Chris Carter not knowing where the show was going is exactly my point. The over-all arc was shot. He kept changing his mind. The characters would grow and then backtrack in every way.
Well, it was one of your points. I was targeting the specific claim that the one-off episodes somehow hurt the show, when I think it was the opposite
with that show.
BUt if you think anyone plans out a series years in advance... Well that simple doesn't happen. Any showrunner/creator that claims that is just blowing smoke up our asses.
I certainly believe that they can have a framework in place, and at the very least can plot out logical endpoints for their story.
With Fringe, the most useless and boring episodes have always been the stand-alone ones. Not necessarily all of them mind you, but the only ones I've felt dissatisfied with have aways been stand-alone.
Meh, I suppose I understand, but I never found them boring. They might not be as good as the rest, but I can't remember an episode I disliked so much.

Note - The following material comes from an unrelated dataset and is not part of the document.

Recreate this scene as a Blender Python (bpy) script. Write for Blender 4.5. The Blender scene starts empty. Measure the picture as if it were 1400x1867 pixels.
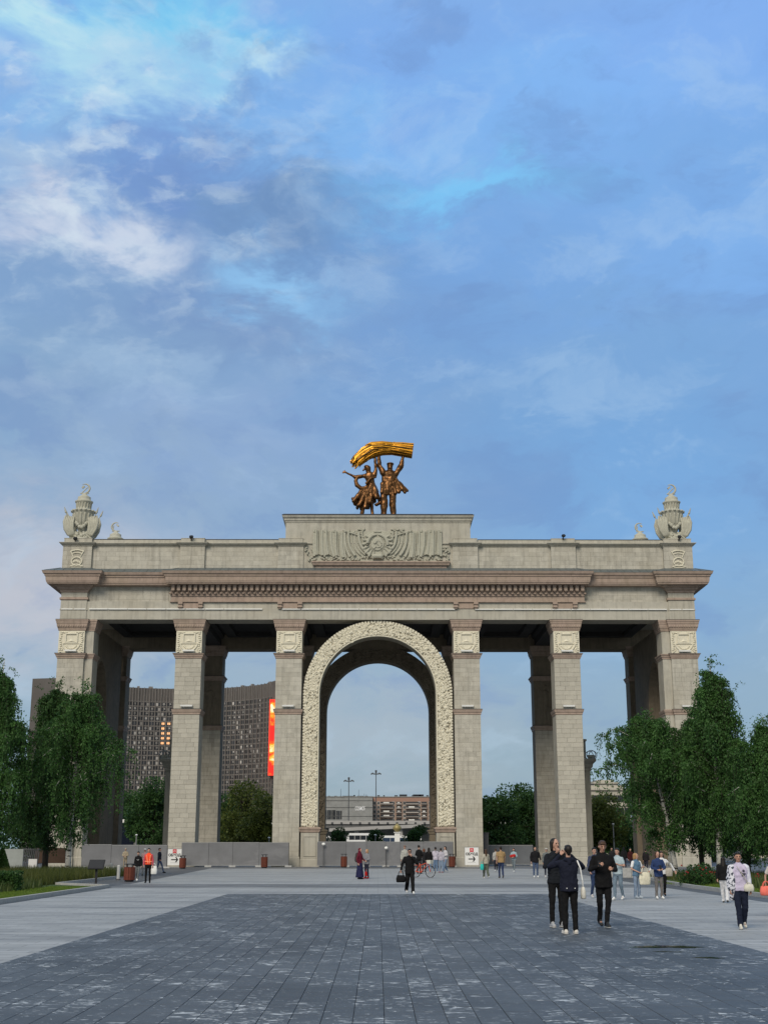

Anyway, pushing the overall storyline isn't what necessarily makes a show good, so don't assume that's what I'm advocating blindly.
No no, I wasn't assuming that. I certainly appreciate shows that find a great balance between the serial and the episodic, or at least don't pretend at one or the other. For everything I love about Lost, the one thing that leaves me a tad dissatisfied with the show is a slight lack of episodic structures. They're there sometimes, but it doesn't feel like it. But that's okay, because it makes up for it with a fantastic serial storyline.
Wow, I must have really misread that episode, or it simply became fuzzy in my head. My apologies, then. I still argue, however, that pretty much every single plotline in the entire show's run is muddled. I couldn't really tell you what happened in the show now. Maybe that's partly due to my age when the show was running, but I'm not sure I could entirely follow it while it was on.